£25bn cost of North’s kids in care
AS the North of England struggles to compete with the more affluent South, here’s a striking figure – higher rates of children entering care are estimated to have cost our region at least £25bn more in the past four years.
That’s one of the key findings in new analysis showing a North-south divide in the numbers of children going into care, with young people in care homes generally needing high levels of support from health, welfare, education, justice, and children’s services.
One in every 52 children in Blackpool is in care compared with one in 140 across England, while the North of England accounts for just over a quarter (28%) of the child population, but more than a third (36%) of the children in care.
The researchers said, given this cost, if the North of England had experienced the same rates of children entering care as the South between 2019 and 2023, “it would have saved at least £25bn”.
The report’s lead author, Dr Davara Bennett, based at the University of Liverpool, said the findings show “the damage caused by cuts to prevention and failure to address the very real problem of child poverty in the North”.
The report was researched and funded by Health Equity North – which focuses on finding solutions to public health problems in Northern England – for the Child of the North Allparty Parliamentary Group (APPG).
The analysis suggested a rise in child poverty between 2015 and 2020 “led to over 10,000 additional children entering care in England” and that the “Northsouth divide in overall care rates is partly explained by widening inequalities in children entering care since 2010”. The report stated: “Decades of underinvestment in the North have hollowed out preventative services, increased rates of children in care and undermined foster care provision, leaving local authorities at the mercy of the private residential care providers.”
It also said the location of children’s homes “compounds challenges in accessing quality education for children in care” with homes often built where housing costs are low, and “a correlation between property prices and school quality”.
The report added: “This means children in care are more likely to live in economically deprived areas and attend lower quality schools.”
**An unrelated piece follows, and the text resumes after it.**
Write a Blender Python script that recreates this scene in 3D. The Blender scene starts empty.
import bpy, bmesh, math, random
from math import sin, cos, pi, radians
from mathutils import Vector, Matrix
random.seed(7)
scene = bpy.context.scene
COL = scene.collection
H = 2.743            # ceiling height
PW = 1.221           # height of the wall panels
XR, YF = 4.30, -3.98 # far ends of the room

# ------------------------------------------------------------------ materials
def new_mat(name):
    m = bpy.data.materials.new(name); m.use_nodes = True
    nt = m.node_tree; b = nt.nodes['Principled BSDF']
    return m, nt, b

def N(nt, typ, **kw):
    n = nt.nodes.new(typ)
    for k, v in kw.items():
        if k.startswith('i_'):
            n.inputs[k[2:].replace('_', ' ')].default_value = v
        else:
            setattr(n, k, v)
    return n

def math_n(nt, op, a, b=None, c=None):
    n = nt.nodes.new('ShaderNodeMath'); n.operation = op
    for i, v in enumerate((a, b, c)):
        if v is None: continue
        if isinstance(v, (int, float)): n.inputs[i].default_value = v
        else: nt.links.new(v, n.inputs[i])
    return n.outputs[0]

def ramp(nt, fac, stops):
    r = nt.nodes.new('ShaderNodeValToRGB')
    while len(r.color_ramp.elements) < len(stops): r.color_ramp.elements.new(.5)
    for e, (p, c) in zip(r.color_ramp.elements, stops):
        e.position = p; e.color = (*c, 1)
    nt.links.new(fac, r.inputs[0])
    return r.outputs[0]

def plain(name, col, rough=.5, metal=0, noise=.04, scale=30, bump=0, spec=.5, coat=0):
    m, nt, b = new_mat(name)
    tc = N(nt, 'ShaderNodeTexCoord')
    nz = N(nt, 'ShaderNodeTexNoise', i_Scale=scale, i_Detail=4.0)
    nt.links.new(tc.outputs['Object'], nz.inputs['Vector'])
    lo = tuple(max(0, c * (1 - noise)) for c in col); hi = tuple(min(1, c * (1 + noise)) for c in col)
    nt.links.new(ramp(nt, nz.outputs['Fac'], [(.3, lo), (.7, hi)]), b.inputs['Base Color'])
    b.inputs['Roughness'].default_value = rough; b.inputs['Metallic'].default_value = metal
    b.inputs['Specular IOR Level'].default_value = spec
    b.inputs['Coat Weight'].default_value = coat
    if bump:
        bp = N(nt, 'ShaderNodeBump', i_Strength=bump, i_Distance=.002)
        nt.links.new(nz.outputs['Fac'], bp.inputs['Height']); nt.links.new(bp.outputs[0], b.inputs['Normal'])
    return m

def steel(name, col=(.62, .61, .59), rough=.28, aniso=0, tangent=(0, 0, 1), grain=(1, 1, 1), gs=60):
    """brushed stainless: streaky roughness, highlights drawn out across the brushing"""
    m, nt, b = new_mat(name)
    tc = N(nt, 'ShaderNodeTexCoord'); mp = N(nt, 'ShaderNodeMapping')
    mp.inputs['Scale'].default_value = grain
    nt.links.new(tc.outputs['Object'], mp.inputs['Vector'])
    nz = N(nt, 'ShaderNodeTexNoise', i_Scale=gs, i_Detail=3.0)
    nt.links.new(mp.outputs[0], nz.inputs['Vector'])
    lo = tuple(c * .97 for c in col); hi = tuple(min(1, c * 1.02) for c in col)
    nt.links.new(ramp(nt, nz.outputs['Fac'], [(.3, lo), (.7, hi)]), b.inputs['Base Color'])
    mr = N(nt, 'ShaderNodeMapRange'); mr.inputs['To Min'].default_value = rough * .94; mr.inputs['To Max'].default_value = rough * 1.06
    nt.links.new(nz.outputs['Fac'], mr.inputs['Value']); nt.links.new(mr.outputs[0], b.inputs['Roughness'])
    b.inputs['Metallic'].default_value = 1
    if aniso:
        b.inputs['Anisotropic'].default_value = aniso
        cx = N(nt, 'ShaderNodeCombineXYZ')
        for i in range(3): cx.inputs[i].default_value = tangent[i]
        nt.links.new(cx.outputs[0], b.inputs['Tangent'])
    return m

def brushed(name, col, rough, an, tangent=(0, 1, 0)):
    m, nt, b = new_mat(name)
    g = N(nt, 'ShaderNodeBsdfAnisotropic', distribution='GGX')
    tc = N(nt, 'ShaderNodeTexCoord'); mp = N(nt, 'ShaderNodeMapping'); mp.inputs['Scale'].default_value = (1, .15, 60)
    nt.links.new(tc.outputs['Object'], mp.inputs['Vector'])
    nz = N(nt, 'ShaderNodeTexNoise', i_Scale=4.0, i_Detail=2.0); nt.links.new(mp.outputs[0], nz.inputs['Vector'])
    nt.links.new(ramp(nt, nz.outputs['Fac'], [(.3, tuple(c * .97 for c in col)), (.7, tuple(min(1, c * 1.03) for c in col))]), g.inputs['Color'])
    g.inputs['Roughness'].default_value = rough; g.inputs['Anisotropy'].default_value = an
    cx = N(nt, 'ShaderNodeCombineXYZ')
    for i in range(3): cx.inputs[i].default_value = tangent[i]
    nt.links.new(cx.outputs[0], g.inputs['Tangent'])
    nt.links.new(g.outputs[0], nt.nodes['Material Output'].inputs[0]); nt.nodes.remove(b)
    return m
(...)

APPG members and the report authors made a number of recommendations including policies to reduce child poverty such as scrapping the two-child limit and benefit cap, as well as more investment in prevention strategies such as targeting additional investment in the North.
In the Lords, the Bishop of Newcastle Helen-ann Hartley described the “compelling testimony of two young women, Rebekah and Kirsty, whose lives have been impacted by experiences in the care system” at the launch of the ‘Children in Care in the North of England’ report in Westminster this week.
And she offered an idea from New Zealand, where she served as a bishop from 2014 to 2017. ‘Family group conferences’ – mediated meetings involving parents and wider family members – are used to help determine how best to support children.
She said: “A study published by Foundations last year confirmed that family group conferences reduce entry into care.
“However, unlike in New Zealand, UK local authorities are not obliged to offer them.
“Will the Government extend their preventive services so that every family, where there are concerns about the care of their child, is offered a family group conference?”